Projectile motion describes the curved path of an object launched into the air under the influence of gravity, neglecting air resistance. The trajectory is a parabola governed by two independent components: horizontal motion at constant velocity (x = v₀cosθ × t) and vertical motion under gravitational acceleration (y = v₀sinθ × t - ½gt²). A baseball thrown at 40 m/s at 30° above horizontal reaches a maximum height of 20.4 meters, travels 141 meters horizontally, and stays airborne for 4.1 seconds. The optimal launch angle for maximum range is 45° in a vacuum, but air resistance shifts this to 30-40° for real projectiles. Our projectile motion calculator computes trajectory parameters from initial velocity and launch angle: maximum height, range, time of flight, velocity at any point, and the complete trajectory path. It handles projectiles launched from elevated positions, calculates impact velocity, and supports both metric and imperial units.
Key projectile motion equations
The four essential equations (assuming launch from ground level, no air resistance): Range R = v₀²sin(2θ)/g — maximum at θ = 45°. Maximum height H = v₀²sin²(θ)/(2g). Time of flight T = 2v₀sin(θ)/g. These decompose the launch velocity into components: v_x = v₀cos(θ) remains constant throughout flight; v_y = v₀sin(θ) - gt decreases until zero at peak, then increases downward. At any time t: horizontal position x = v₀cos(θ)t, vertical position y = v₀sin(θ)t - ½gt². Example: a cannonball fired at 100 m/s at 45°: R = 100²×sin(90°)/9.81 = 1,019 m, H = 100²×sin²(45°)/(2×9.81) = 255 m, T = 2×100×sin(45°)/9.81 = 14.4 seconds.
Launch angle optimization
In a vacuum, maximum range occurs at 45° for any launch speed. But complementary angles (e.g., 30° and 60°) produce the same range — 30° gives a flat, fast trajectory while 60° gives a high, slow one. For a launch from elevation (cliff, hill), the optimal angle shifts below 45° because the projectile has extra vertical distance to travel. From a height h, optimal angle ≈ arctan(v₀/√(v₀² + 2gh)), which approaches 45° as v₀ increases relative to h. With air resistance, optimal angle drops to 30-40° for most real projectiles because high trajectories spend more time at high altitude where air resistance decumulates. Artillery calculations must also account for wind, the Coriolis effect (Earth's rotation), and aerodynamic properties of the shell.

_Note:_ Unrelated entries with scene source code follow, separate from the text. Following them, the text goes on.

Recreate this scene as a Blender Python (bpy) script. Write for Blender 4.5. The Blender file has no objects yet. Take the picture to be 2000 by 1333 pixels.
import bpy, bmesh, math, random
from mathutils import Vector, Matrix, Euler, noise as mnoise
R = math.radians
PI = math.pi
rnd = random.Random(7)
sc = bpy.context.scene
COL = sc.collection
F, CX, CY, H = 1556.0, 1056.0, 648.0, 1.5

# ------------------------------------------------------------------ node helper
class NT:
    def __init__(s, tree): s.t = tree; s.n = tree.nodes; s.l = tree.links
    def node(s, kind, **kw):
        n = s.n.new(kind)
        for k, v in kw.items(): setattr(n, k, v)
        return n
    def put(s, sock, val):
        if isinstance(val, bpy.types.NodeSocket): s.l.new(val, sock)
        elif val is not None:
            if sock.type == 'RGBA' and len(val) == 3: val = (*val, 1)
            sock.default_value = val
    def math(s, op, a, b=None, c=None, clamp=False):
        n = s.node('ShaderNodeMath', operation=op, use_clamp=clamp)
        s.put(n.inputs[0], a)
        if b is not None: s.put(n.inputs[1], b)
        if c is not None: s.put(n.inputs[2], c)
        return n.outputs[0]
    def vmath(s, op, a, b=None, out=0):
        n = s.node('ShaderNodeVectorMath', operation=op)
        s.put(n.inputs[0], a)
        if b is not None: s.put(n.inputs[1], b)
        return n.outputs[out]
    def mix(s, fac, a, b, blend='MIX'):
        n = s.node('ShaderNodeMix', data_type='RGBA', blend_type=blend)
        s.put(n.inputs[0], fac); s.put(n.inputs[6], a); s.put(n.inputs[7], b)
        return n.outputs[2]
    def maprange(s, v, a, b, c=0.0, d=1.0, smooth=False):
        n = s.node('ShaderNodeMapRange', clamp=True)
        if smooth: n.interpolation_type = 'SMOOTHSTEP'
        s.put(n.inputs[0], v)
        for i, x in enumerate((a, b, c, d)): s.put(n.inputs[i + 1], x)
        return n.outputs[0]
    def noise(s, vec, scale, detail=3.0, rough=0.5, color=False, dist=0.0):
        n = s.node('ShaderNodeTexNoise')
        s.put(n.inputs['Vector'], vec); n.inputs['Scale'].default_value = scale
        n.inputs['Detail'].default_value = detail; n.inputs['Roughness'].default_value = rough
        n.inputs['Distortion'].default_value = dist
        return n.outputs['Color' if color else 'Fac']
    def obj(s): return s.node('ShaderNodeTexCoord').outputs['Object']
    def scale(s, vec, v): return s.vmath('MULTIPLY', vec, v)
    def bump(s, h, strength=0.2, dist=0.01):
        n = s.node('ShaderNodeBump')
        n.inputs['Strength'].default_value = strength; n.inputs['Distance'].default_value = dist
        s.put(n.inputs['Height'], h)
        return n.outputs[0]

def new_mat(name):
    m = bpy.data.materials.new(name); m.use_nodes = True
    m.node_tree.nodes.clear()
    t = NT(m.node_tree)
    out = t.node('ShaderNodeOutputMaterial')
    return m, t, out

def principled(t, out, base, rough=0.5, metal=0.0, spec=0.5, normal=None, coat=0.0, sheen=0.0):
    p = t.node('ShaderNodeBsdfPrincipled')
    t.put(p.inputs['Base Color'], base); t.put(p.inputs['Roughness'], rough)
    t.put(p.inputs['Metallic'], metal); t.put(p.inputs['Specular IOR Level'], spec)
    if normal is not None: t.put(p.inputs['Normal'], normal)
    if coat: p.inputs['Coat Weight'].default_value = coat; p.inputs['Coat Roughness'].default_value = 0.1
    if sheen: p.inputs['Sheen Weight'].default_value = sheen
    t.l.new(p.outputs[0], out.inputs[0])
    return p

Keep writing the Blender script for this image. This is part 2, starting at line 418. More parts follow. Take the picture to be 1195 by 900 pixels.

Real-world applications and air resistance effects
Sports applications: a basketball free throw (initial speed ~7 m/s, angle ~52°, release height ~2.4 m, hoop at 3.05 m, distance 4.6 m) has a narrow window of successful angles and speeds. A golf drive (initial speed 70 m/s, angle 10-12° with backspin) uses the Magnus effect (spin-induced lift) to achieve ranges of 250+ meters — far exceeding the vacuum prediction at that angle. Air resistance (drag force Fd = ½ρv²CdA) significantly affects trajectory: a baseball hit at 45 m/s at 35° travels approximately 120 meters in a vacuum but only 95-100 meters with air resistance — a 20% reduction. Drag force increases with the square of velocity, so faster projectiles are proportionally more affected. Terminal velocity occurs when drag equals gravity: approximately 30 m/s for a baseball, 55 m/s for a skydiver (spread position), and 90 m/s for a skydiver (head-down).